An American bandwagon.
An American bandwagon. Credit: Freekee / Public domain / Wikimedia Commons

Therefore, the word juggernaut, which, as we mentioned earlier, is the name of Krishna, resulting from combining jagat (“world”) and nātha (“lord”) in Jagannath, traveled from Asia to Europe. The first to bring it over was Reverend Claudius Buchanan, an evangelical chaplain of colonial Calcutta who, in his writings, focused all his attention on this controversial custom, despising it as bloody, violent, superstitious, and backward, as he thought of almost all of Hinduism. And juggernaut was incorporated into the language to refer to a dangerous and uncontrollable force, sometimes pejoratively associated with the so-called bandwagon effect, to explain ritual suicides.

The bandwagon effect is the name given to the psychological phenomenon of adopting behavior by imitating what others do, hence the tendency to throw oneself under the wheels.

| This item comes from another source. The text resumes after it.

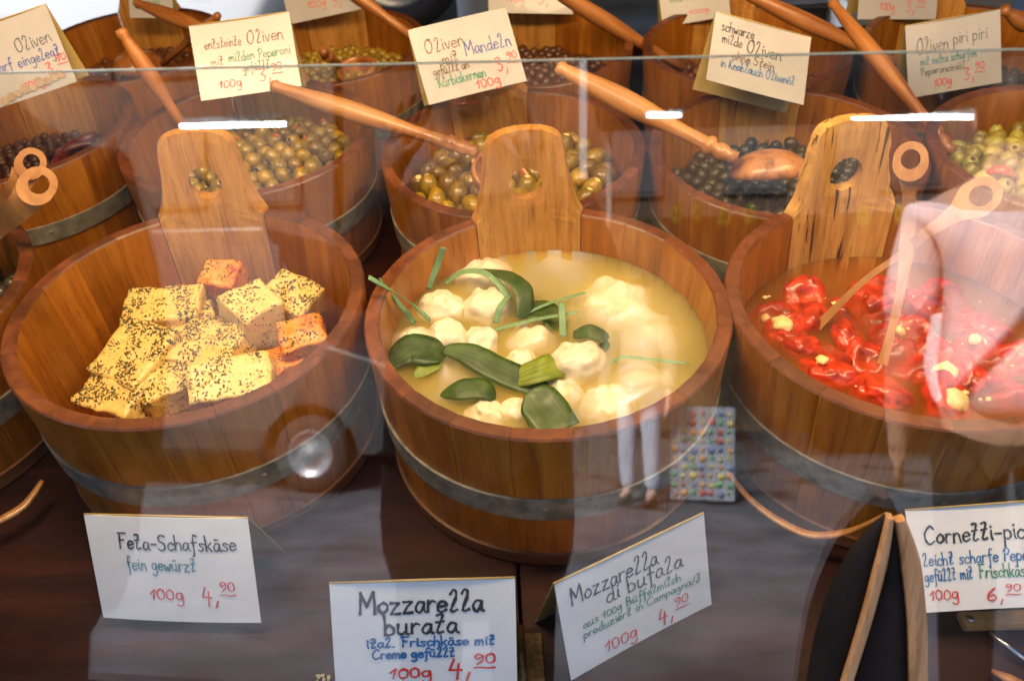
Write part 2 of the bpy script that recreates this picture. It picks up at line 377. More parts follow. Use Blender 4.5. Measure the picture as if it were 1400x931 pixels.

Interestingly, this expression also has to do with carriages, as it comes from the horse-drawn wagons that carried music bands in parades or circus processions; during the 1848 U.S. presidential campaign, a clown invited General Zachary Taylor, the Whig party candidate (who would eventually win and become the 12th president), to ride on his vehicle, setting such a precedent that wagons became part of the campaigns (and with them the disparaging expression “jump on the bandwagon”).

Decades later, in the late 19th and early 20th centuries, some Hindu communities settled in England and the U.S. that offered a broader and more accurate view of what the Ratha Yatra festival was, but by then the word juggernaut had already become so entrenched that it was impossible to reverse its meaning.